Gli eventi della campagna elettorale per il referendum costituzionale hanno fatto passare in secondo piano, anche nella abbondante produzione dei nostri scritti, la questione del Partito del Magistrati e della sua anomala influenza della politica e nell’assetto istituzionale del nostro Paese.
Cominciamo dalla fine: quando era ancora incerta la persona del successore di Renzi a Palazzo Chigi si era fatto il nome di Grasso, attuale Presidente del Senato.
E’ durato meno dello spazio di un mattino, ma è bastato a suggerire qualche riflessione sia sull’individuo che sul ruolo del suo partito di appartenenza: il P.d.M. (Grasso è un alto magistrato). Anomala la sua posizione di magistrato “distaccato” in Parlamento, anomala la presidenza del Senato, che dovrebbe essere attribuita a parlamentari di lunga esperienza, anche nel suo caso (vi erano però dei precedenti) attribuita ad un senatore di prima legislatura. Ma anomalo soprattutto il suo ruolo di Presidente della prima Camera, che, invece, o per “riconoscenza” ad un partito che lo aveva “chiamato” in politica, o per fedeltà ad un qualche patto, si era prestato a facilitare il corso della “riforma” Boschi-Renzi, così da far pensare, invece, alla funzione di Commissario Liquidatore del Senato. Se fosse andato a Palazzo Chigi, la dovuta attenzione su questa imbarazzante (non per lui) situazione non sarebbe, magari potuto continuare a mancare.

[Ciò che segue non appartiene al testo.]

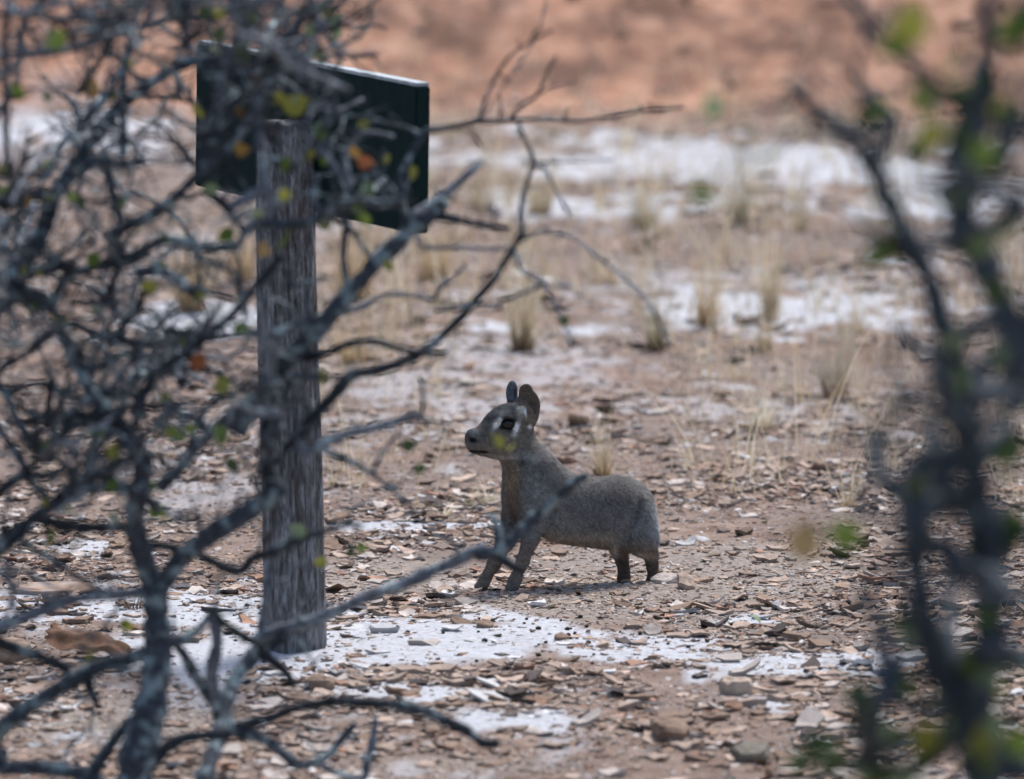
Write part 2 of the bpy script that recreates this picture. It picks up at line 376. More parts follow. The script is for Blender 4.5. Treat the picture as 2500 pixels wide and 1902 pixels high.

Renzi ha affrontato il problema del suo rapporto con il Partito dei Magistrati (cui, in sostanza, doveva il fatto di essere balzato al vertice della politica e dell’istituzione del nostro Paese), porgendo una mano ai vertici della magistratura. La scandalosa proroga “ad personam” del Primo Presidente della Cassazione, Canzio, divenuta, poi, forzatamente “ad personas” è cosa se non chiara, certo significativa.
Ma Renzi era stato propenso ad ingraziarsi anche l’ala furente del Partito dei Magistrati, nominando Ministro della Giustizia uno dei più accesi e fantasiosi esponenti dell’oltranzismo “devozionale” antimafia (ma in realtà anti tutto) Gratteri. A ciò impedito nientemeno che da Napolitano. Non credo per moderazione. Poi Gratteri è andato eugualmente a Via Arenula a presiedere una Commissione molto “calabrese” e di magistrati, per preparare una riforma, tenuta nel cassetto perché riconosciuta dalla stessa Boschi pericolosa per le sorti del SI nel referendum, “riforma”, che contiene alcuni articoli capaci di mettere l’intera classe politica nelle mani che prudono a molti magistrati anche di periferia.
L’alleanza con le toghe rosse ed ermellini ha fornito a Renzi qualche non irrilevante (ma inutile) vantaggio per il referendum. Qualcosa ne abbiamo detto e scritto, molto altro ne potremmo scrivere.
Certo è che il Partito dei Magistrati è apparso diviso e tale è sicuramente. La mano tesa ai “vertici” ha fatto imbestialire le correnti di Sinistra dell’A.N.M., sempre sospettose nei confronti della Cassazione. Il bigottismo del culto della intangibilità della Costituzione ha avuto visibilità oltre il dovuto durante la battaglia per il referendum ed è valso, comunque, a far dimenticare che questi bigotti sono stati e sono i più disinvolti nella quotidiana violazione dei fondamentali principi costituzionali di garanzia dei cittadini nel processo penale.
Ma le divisioni ed i contrasti non hanno impedito alla magistratura di continuare indisturbata sulla strada della giurisdizionalizzazione della vita istituzionale dello Stato, di cui alcuni eventi paragiudiziari sono stati esempi assai poco compresi anche e soprattutto da qualcuno che, nella sua beata ignoranza, vi aveva dato mano ed occasione.
Potremmo continuare a lungo. Una cosa però non possiamo e non dobbiamo dimenticare: nel travagliato cammino che la nostra Repubblica ha avanti a sé, l’incombere invadente del Partito dei Magistrati è un elemento con cui, chiunque non abbia gli occhi chiusi o dall’ignoranza supponente o da interessi meschini, dovrà fare i conti.
Altro che marce “per l’amnistia e lo stato di diritto” di certi inutili idioti!